I woke up last Sunday feeling resolute. Although we’d had the sort of snowstorm that makes “white christmas” sound like a curse, I knew it was a day for walking.

I have this restless spirit in me, and sometimes I have to walk it out, clock some miles at street level to appease the beast.

Although Lincoln’s a world-class biking town, it’s not as good for walkers. I mean, you can walk anywhere, all that takes is legs. But this is not a strollable town; you can’t reach everything you need on foot in most neighborhoods.

Most people drive everywhere; even to the places where they walk their dogs. This is not unique to Lincoln, we’ve exurbed ourselves into people who mostly sit—behind the wheel, at our computers, in front of the TV; into people whose longest hikes are through big box stores, searching for new ways to be passive, to pacify our relentless hungers.

So it seemed right, last Sunday, to put on my long johns and snowboots and take to the streets for a five-mile trek across town. This is the first real break I’ve had from work since I started nearly a year ago. And it’s the end of a hard year, and a devastating decade.

I figured a walk would give me some clear space in which to prepare for the year ahead. Blow out the pipes, you know? Shake off the clench of the decade, armor myself against the aughts. Ready myself for better times.

Every walk has its beginning, when you’re full of purpose and drive.

But a walk is mostly middle, where the real work of the journey happens: letting your feet decide which route feels right, pausing to stretch that sore hip flexor, snapping a shot of something you just now noticed, even though you’ve driven past a thousand times.

And every walk has its destination, whether its back where you started, someplace you meant to go, or a place you discover in the process of walking. In this case, I knew I’d end up with this one in my arms; incentive to keep moving forward.

When you’re out on a winter day, walking has more obstacles. There’s the cold that sneaks in under mufflers, the unshoveled sidewalks and the barely scalable drifts, the unseen ice waiting to take you down.

Just like January, new-fallen snow feels so promising. It’s all that white, so clean, covering up all the dead grass and the worn spots. But white never lasts; it goes to grey, to brown, the hopeful crunch of fresh snow turning to muck and slush on us.

Of course, no matter how many miles I mean to cover, there are the inevitable pee breaks. Blame it on my lilliputian bladder and the brobdinagian fibroid that sits adjacent.

Lady-aging sucks. It’s not just the visible shit, although that’s hard enough. It’s your insides going to grey, to brown, turning to muck and slush on you.

And then there’s the loneliness. I finally figured out why people get married, have kids: so you’re not the only one disturbing the air in your house, not the only one in bed at night, not the only one who sees the possibilities in new-fallen snow.

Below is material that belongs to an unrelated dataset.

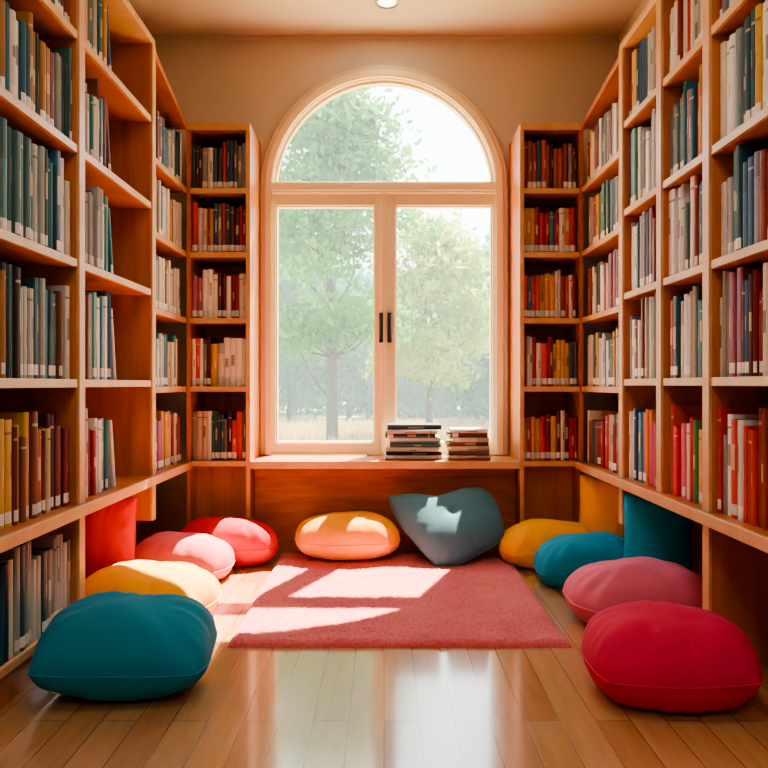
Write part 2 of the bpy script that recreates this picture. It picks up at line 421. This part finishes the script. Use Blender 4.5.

My psychic friend assures me that next year will be better; it’s in the cards, in the numbers, she says. And, although I don’t roll the bones or even read my horoscope, I have clutched onto that thought like a frightened child to her father’s neck.

But 2010 is finally here. And I don’t want to clutch onto anything anymore. So I have faith that this year will be better. It has to be better, for all of us, for everyone I love and everyone I know. We’ll heal ourselves, heal each other. And we’ll find what we need, find each other.

Although I like a clean slate, I’m not really a resolution person. I can never seem to get it up for the big moments, the shared markers. But this year I need to be less alone.

I need to really inhabit my home, wherever it ends up being.

I need to leave room for the sun to come out, even on days where the grey seems leaden and oppressive.

I need to believe in the blue sky, no matter where I’m walking, or how much muck and slush I’m walking through.

Happy new year, and thanks for stopping by. Whoever you are, wherever you are, you are part of my tribe, my sangha. Thanks for making me feel less alone.